• [Data for this task]

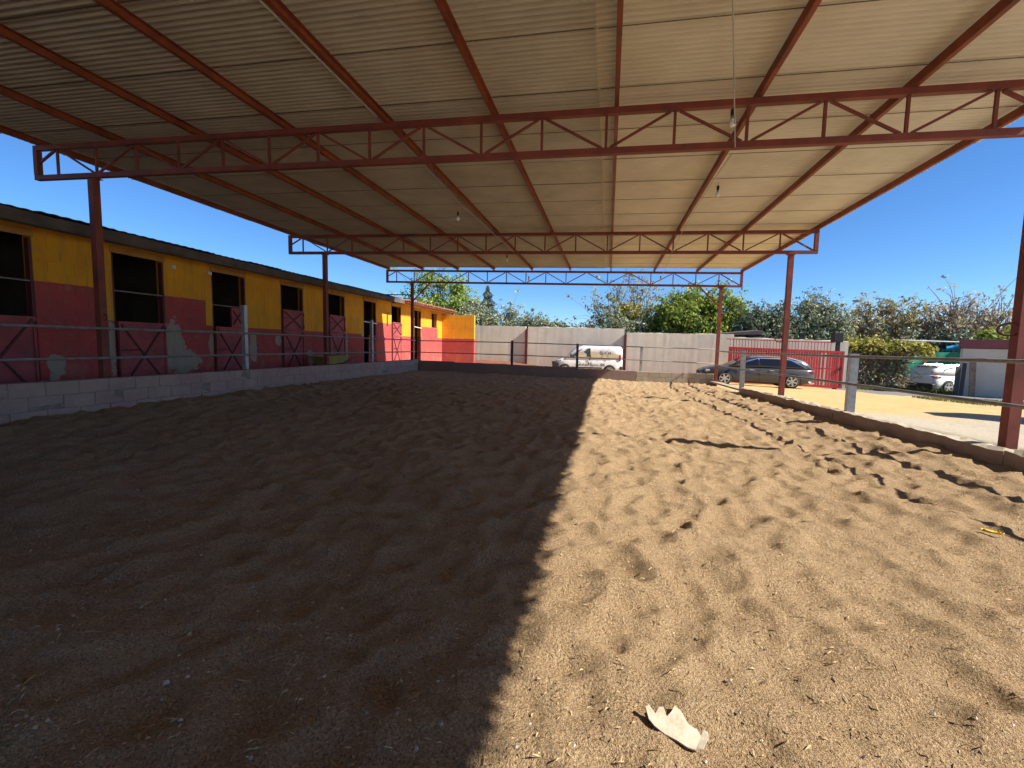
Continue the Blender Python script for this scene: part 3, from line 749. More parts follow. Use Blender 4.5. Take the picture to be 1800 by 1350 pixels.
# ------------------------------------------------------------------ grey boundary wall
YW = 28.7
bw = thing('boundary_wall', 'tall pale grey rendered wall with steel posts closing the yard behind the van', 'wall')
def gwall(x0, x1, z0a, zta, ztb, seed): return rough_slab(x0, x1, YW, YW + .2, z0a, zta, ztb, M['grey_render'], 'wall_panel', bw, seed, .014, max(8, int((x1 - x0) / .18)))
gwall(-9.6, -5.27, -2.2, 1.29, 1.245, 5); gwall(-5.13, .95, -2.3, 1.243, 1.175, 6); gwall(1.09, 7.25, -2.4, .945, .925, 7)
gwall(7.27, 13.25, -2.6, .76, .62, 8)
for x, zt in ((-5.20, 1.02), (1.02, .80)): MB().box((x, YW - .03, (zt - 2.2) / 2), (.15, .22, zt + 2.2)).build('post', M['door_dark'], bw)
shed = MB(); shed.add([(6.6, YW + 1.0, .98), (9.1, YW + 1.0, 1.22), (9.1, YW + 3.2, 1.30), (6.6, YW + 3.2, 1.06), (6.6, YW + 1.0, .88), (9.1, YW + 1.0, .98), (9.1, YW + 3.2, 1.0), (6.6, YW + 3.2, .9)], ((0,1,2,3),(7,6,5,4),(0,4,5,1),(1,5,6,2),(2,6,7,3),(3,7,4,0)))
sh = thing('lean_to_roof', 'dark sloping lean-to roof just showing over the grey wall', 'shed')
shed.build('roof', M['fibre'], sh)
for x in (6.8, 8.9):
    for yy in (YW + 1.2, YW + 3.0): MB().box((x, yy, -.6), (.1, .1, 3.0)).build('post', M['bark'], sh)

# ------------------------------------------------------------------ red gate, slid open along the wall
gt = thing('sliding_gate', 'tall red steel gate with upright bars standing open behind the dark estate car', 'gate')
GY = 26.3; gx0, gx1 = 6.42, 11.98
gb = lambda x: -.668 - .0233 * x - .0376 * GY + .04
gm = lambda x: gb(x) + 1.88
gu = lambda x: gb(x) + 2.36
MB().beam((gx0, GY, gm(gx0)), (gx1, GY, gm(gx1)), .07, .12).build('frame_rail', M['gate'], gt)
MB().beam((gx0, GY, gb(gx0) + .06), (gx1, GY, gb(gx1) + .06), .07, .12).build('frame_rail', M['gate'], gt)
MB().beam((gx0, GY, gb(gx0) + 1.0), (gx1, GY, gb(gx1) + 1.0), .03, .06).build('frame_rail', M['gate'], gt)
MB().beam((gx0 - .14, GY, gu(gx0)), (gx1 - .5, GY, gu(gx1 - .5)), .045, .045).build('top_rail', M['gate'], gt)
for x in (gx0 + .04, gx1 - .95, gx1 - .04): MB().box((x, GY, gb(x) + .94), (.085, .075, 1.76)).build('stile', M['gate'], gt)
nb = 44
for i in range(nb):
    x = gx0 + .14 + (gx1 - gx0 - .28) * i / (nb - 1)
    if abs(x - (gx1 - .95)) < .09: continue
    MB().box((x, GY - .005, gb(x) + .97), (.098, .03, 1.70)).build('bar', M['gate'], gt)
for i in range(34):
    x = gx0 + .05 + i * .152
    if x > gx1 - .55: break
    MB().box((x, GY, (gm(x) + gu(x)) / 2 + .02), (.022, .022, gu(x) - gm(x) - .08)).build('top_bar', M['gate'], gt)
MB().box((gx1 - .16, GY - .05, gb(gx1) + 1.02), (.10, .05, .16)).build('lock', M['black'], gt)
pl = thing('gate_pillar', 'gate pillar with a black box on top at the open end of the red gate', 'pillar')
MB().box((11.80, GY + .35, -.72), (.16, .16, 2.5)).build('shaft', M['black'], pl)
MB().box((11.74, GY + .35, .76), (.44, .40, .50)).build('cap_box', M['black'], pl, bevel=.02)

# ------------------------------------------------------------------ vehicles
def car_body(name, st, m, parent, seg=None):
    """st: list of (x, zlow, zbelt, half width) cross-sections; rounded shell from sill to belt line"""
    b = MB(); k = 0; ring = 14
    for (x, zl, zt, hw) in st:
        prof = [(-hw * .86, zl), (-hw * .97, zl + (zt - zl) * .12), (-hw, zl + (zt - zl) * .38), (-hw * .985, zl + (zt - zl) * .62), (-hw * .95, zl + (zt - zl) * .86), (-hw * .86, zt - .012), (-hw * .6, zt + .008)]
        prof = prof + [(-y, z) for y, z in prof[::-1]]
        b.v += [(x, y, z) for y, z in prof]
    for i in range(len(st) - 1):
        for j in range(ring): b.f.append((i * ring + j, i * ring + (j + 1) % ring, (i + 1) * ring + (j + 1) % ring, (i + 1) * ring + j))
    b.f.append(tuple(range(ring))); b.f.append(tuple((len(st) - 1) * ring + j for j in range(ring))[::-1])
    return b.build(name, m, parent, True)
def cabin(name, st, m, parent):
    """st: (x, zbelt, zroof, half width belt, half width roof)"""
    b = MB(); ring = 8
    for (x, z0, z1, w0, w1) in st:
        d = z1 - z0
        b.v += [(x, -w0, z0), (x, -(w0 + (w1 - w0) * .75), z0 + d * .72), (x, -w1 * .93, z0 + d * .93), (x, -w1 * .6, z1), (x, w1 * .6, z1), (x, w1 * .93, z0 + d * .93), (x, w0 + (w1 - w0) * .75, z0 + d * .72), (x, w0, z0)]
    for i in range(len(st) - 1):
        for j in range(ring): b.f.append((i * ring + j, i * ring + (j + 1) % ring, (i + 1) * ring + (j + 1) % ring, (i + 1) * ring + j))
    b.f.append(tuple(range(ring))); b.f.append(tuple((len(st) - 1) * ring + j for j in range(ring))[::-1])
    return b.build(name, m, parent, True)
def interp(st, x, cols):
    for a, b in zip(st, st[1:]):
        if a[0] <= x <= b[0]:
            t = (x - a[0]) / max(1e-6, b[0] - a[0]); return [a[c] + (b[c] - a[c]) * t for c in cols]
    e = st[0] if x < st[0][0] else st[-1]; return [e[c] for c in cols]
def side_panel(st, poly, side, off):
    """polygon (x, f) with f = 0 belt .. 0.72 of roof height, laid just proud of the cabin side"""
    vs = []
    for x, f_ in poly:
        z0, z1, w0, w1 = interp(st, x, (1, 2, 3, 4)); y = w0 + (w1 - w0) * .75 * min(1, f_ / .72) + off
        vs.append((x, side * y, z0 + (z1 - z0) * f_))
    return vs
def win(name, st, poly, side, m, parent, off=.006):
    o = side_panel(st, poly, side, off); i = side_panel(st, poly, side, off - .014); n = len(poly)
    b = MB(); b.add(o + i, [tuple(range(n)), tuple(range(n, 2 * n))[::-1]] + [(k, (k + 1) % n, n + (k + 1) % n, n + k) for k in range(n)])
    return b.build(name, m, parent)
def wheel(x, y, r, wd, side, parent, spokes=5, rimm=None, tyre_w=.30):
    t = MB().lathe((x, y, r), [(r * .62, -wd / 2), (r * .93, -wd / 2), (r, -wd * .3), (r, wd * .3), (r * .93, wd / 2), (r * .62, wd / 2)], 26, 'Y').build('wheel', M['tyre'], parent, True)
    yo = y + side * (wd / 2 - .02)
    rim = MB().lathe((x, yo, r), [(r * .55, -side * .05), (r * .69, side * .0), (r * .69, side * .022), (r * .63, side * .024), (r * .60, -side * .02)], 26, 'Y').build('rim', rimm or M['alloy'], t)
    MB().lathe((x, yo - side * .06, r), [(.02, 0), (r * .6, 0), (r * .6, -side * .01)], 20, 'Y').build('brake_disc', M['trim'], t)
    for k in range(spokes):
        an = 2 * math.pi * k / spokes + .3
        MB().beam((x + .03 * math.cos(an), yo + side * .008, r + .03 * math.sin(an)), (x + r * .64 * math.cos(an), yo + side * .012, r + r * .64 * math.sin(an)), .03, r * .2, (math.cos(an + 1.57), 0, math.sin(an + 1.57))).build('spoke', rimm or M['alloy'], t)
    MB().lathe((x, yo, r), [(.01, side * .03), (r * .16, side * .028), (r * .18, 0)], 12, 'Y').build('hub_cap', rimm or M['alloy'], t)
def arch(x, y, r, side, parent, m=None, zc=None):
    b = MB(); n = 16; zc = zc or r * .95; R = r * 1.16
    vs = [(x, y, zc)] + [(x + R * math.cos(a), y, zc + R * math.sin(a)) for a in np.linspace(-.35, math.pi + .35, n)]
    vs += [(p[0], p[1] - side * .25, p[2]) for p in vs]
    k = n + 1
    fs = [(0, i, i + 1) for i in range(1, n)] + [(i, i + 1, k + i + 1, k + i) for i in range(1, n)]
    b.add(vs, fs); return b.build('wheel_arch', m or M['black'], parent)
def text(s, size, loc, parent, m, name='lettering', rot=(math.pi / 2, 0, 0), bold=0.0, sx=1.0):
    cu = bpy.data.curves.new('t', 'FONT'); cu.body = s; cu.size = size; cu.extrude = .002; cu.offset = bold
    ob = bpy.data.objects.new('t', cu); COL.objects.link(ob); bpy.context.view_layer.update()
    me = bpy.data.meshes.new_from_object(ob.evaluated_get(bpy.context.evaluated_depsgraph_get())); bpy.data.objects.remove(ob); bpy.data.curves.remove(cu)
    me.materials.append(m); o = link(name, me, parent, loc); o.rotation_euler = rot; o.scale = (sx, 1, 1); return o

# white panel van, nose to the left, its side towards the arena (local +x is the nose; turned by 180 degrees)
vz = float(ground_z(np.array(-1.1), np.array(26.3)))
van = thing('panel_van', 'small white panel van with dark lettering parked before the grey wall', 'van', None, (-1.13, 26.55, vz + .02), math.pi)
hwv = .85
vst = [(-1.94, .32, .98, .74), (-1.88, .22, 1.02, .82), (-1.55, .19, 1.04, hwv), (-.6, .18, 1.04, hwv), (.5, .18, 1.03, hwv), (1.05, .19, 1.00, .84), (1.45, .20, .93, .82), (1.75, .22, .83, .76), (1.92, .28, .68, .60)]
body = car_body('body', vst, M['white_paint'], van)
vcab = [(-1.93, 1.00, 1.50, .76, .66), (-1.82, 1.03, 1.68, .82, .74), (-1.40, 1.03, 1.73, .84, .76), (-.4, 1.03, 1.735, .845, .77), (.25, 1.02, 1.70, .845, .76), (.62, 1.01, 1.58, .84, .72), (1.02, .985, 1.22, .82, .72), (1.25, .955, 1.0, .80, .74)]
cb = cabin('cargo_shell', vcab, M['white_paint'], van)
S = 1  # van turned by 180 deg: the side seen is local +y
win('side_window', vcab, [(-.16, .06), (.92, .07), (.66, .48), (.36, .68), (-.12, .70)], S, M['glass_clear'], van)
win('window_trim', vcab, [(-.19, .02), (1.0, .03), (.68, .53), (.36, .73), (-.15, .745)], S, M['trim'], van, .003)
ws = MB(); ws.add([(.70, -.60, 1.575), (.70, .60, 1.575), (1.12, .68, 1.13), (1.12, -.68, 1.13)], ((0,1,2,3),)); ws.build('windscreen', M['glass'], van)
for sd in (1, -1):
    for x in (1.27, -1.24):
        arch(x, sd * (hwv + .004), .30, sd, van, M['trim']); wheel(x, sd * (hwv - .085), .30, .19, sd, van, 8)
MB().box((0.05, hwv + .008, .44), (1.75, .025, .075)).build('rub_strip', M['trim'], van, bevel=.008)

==

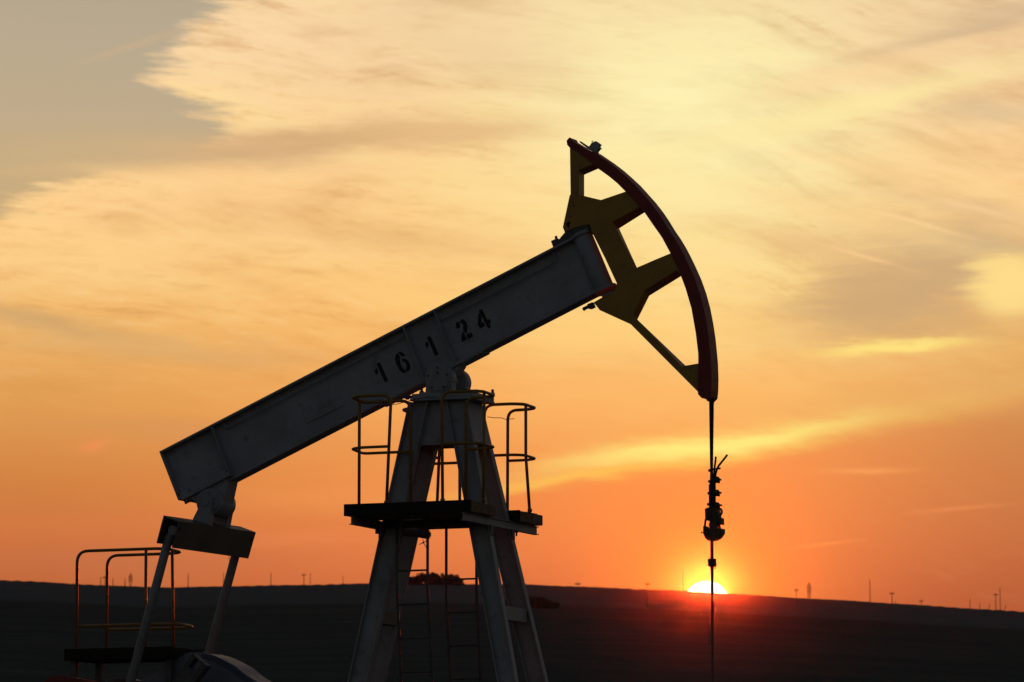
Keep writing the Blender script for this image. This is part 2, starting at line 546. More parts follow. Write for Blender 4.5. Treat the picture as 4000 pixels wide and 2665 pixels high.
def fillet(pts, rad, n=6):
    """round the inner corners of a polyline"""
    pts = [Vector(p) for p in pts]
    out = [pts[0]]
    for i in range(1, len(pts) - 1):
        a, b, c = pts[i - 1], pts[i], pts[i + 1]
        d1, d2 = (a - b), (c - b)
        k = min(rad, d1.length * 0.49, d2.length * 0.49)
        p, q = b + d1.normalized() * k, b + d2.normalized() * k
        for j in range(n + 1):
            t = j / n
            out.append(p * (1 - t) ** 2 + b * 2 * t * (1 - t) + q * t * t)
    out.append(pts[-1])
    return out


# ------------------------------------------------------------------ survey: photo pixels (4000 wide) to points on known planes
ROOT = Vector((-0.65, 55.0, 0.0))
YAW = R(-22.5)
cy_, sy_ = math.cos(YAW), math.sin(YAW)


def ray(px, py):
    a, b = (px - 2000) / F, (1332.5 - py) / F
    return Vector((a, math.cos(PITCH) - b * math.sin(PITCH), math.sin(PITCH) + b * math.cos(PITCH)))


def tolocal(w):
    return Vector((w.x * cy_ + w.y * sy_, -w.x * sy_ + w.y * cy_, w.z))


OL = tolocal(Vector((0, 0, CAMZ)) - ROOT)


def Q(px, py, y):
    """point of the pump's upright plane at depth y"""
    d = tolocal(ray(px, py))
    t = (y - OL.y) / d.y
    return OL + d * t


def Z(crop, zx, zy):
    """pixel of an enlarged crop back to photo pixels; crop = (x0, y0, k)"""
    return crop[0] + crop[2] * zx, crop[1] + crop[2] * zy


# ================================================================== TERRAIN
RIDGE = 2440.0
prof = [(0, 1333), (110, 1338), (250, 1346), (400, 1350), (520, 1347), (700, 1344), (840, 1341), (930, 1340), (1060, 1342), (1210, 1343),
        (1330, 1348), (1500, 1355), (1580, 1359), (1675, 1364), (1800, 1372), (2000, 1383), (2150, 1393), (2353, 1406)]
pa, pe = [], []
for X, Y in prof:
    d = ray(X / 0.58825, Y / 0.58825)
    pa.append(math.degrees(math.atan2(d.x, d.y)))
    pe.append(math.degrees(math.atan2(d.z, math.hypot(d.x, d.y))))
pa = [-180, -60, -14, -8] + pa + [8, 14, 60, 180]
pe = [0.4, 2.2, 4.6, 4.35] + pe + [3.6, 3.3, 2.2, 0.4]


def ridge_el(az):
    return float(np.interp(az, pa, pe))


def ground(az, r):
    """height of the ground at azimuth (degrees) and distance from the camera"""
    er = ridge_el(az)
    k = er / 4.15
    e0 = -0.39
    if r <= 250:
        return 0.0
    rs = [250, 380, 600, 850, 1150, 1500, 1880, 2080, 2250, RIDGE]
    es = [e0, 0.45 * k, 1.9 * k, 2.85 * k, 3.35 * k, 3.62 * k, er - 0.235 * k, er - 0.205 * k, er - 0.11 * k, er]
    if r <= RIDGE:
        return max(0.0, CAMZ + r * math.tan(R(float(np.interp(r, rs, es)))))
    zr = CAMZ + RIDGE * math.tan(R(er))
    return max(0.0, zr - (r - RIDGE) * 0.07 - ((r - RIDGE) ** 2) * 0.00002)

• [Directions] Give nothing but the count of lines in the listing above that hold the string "follow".

• [Reply] 2